“We will tolerate the efforts for finding compromise with Greece for as long as we can,” the head of the Democratic Party of Albanians, DPA, Menduh Thaci, told local A1 TV.
Macedonia failed to secure an invitation to join NATO at the alliance’s summit in Bucharest on Thursday following a Greek veto.
Athens was protesting against Skopje’s refusal to change its country’s name.
Greece opposes to Skopje’s constitutional name “Republic of Macedonia” saying it might lead Skopje to make territorial claims on its own northern province, which is also called Maceonia.
Commenting on the recent initiative of his coalition partner, the centre-right VMRO- DPMNE, to call a referendum on the country changing its name, Thaci said that would be the “worst scenario” since it would cause ethnic divisions between the Macedonian majority that would vote against the move, and ethnic Albanians that would largely vote in favour.

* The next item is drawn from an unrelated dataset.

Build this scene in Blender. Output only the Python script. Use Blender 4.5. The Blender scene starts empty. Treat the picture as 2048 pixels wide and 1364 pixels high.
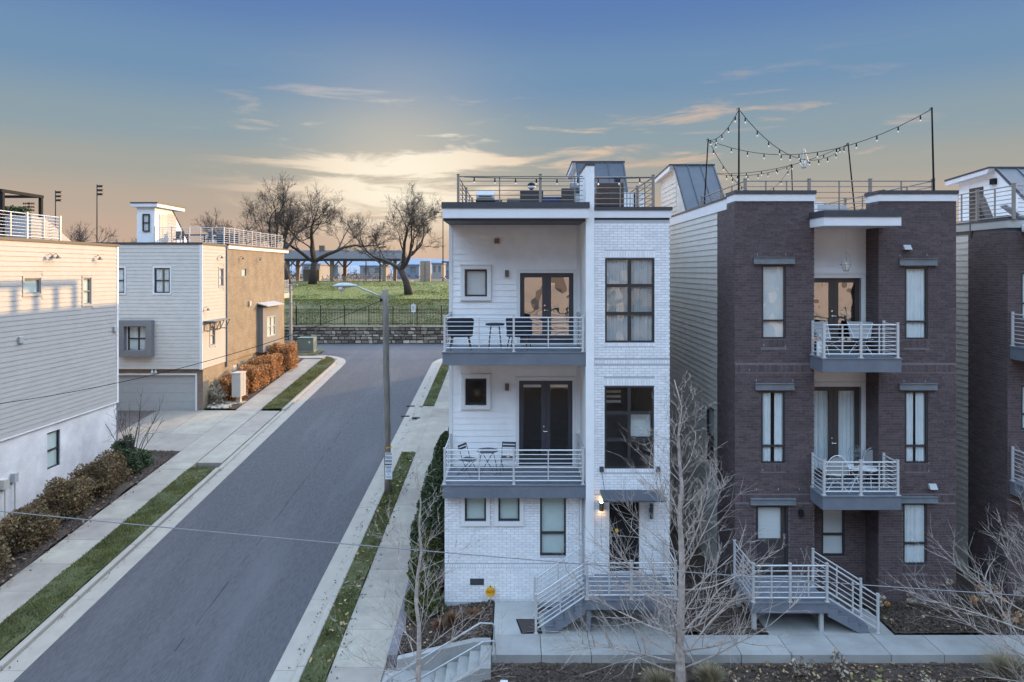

Albanians comprise about 25% of the country’s population.
The recent opinion poll conducted by Brima Galup prior to the Bucharest Summit showed that the vast majority of Macedonians put the country’s name ahead of their NATO ambitions while ethnic Albanians think exactly opposite.
The long running row between the two countries began in the early 1990s. Despite increased United Nations and United States diplomatic initiatives to solve the dispute before the NATO summit, it became the sole obstacle to Macedonia’s bid to join the alliance.